◆ RECORDS SUPPLIED ◆
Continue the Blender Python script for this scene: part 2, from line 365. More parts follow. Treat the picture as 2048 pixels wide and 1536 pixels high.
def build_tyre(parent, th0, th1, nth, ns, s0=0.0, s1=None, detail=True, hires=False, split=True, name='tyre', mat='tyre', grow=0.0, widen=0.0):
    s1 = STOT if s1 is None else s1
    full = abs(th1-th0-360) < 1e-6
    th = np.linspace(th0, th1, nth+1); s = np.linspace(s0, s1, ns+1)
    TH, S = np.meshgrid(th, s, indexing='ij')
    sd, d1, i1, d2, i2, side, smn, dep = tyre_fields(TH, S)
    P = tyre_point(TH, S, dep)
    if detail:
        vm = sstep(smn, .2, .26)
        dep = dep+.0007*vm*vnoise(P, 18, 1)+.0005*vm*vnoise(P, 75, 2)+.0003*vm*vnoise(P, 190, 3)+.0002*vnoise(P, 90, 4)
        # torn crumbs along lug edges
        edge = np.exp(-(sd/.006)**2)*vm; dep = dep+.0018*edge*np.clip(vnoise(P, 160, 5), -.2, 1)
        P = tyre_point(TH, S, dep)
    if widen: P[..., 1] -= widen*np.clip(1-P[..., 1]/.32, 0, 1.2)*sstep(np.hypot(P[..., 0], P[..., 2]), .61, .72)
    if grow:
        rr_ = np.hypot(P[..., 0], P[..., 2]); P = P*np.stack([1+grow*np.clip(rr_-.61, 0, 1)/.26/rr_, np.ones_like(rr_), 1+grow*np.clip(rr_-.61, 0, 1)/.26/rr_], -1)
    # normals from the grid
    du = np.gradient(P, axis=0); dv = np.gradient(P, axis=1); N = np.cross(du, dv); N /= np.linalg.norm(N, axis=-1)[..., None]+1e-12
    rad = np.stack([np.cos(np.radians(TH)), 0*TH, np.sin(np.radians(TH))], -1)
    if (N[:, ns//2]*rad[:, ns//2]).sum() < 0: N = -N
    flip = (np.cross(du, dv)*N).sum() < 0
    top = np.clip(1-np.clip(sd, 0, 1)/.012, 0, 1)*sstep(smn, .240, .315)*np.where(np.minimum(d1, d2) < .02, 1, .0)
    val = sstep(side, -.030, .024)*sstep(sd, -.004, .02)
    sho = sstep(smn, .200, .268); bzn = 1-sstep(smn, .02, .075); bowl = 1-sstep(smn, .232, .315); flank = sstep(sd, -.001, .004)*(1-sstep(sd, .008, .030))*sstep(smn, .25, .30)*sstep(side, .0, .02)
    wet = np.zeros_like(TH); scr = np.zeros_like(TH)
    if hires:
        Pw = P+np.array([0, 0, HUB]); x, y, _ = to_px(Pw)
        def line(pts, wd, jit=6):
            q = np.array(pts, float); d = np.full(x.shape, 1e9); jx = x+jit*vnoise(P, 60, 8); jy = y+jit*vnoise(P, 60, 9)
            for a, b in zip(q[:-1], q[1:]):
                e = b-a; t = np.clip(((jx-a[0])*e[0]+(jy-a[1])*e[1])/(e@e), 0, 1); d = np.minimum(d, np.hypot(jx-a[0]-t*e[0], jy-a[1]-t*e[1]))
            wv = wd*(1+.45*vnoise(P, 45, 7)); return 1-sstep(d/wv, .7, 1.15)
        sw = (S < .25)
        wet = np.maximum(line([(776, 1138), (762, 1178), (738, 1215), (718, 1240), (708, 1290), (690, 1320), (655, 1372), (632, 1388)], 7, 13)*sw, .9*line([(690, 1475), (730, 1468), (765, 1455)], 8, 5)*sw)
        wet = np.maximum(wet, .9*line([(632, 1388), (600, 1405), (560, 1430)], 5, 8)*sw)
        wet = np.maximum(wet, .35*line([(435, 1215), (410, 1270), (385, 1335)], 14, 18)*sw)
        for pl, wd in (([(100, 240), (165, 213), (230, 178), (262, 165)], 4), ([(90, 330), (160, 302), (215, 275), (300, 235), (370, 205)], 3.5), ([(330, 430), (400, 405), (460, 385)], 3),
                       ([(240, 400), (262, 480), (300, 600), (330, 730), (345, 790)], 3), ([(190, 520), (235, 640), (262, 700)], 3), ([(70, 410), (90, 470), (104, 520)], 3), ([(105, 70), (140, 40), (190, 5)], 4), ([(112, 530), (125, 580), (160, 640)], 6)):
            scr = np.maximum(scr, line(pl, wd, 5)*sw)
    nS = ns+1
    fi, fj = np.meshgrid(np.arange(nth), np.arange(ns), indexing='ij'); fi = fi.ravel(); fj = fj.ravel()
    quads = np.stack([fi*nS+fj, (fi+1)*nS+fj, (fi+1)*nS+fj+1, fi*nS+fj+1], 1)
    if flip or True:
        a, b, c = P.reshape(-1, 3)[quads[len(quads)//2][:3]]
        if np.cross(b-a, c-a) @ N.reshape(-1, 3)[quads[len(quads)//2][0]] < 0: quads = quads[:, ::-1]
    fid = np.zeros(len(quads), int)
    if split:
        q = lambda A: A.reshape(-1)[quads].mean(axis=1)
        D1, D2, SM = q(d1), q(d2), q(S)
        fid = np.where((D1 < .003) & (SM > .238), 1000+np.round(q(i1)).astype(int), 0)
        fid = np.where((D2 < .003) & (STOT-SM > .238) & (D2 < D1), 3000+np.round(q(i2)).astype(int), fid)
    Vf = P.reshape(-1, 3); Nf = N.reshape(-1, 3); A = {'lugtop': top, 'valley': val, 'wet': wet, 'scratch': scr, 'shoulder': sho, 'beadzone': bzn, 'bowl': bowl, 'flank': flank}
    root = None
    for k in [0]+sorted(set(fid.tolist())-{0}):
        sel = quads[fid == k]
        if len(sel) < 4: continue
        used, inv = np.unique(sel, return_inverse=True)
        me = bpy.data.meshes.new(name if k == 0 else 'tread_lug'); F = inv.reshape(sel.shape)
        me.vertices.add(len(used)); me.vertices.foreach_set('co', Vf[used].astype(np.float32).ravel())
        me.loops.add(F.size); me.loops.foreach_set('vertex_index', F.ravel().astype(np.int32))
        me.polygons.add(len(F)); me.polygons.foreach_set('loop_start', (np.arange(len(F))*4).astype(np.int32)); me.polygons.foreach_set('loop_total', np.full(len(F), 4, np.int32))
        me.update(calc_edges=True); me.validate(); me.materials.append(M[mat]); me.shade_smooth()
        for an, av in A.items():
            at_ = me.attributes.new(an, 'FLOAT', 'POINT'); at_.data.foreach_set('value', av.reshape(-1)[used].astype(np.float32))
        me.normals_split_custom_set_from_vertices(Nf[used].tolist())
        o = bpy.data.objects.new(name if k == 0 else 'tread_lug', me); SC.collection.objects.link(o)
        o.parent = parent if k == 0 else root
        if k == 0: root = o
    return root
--
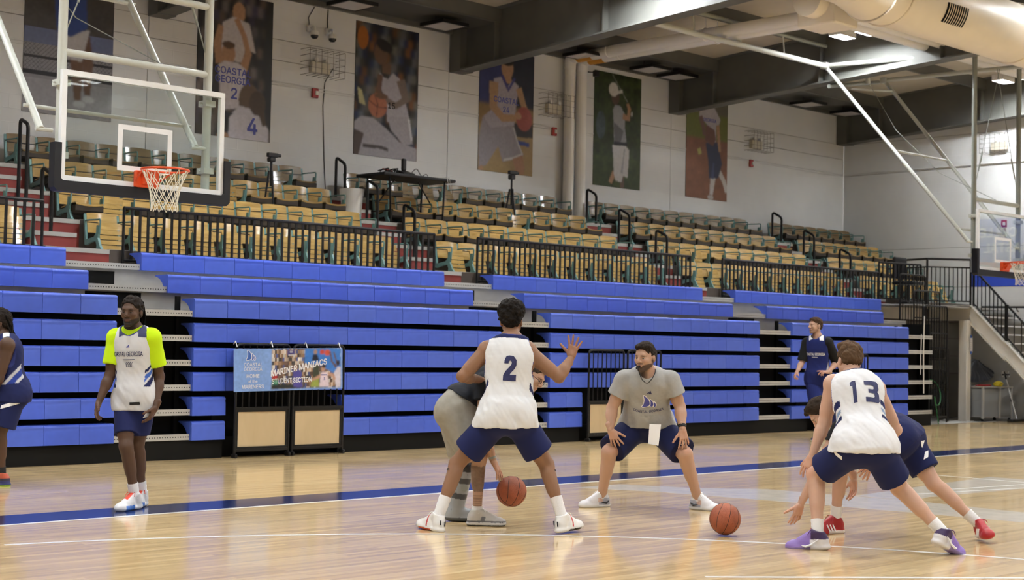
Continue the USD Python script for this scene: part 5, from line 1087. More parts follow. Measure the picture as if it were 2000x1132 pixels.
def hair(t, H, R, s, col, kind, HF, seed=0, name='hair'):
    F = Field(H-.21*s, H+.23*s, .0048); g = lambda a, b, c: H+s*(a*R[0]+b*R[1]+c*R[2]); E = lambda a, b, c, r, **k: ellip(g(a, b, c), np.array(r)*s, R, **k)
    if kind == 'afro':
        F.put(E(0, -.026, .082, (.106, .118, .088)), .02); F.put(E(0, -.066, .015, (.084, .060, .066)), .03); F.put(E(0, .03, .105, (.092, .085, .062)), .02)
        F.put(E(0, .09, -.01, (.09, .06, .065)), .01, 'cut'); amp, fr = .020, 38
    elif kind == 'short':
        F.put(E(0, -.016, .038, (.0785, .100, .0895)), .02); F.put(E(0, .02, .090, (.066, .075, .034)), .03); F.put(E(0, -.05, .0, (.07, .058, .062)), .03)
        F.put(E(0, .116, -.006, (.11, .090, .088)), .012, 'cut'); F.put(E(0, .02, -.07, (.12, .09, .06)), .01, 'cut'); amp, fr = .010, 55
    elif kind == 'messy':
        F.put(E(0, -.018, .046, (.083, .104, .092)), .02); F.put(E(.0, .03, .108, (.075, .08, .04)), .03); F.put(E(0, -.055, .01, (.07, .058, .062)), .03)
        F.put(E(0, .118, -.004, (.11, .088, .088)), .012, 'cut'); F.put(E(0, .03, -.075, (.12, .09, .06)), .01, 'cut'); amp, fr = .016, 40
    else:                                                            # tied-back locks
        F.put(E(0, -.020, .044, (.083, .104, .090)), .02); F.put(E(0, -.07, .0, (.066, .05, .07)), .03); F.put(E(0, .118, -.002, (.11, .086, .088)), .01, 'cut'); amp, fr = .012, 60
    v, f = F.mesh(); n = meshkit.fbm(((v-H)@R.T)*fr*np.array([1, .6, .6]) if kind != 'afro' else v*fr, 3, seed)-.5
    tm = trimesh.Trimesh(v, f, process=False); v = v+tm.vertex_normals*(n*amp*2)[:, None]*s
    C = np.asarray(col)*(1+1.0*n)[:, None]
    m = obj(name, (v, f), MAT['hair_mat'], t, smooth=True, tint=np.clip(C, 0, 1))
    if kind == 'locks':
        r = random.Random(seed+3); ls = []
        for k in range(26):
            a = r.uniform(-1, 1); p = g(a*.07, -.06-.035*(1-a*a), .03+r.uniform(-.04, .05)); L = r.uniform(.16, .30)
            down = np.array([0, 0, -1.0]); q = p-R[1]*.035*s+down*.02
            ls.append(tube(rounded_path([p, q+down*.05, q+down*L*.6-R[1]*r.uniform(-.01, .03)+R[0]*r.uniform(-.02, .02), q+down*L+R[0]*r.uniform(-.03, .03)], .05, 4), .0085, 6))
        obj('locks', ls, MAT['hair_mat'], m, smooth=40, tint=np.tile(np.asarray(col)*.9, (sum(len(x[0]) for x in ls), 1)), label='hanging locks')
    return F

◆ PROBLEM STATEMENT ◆
Copy out each line of the entries that holds "pixels".

◆ WRITTEN SOLUTION ◆
Continue the Blender Python script for this scene: part 2, from line 365. More parts follow. Treat the picture as 2048 pixels wide and 1536 pixels high.
Continue the USD Python script for this scene: part 5, from line 1087. More parts follow. Measure the picture as if it were 2000x1132 pixels.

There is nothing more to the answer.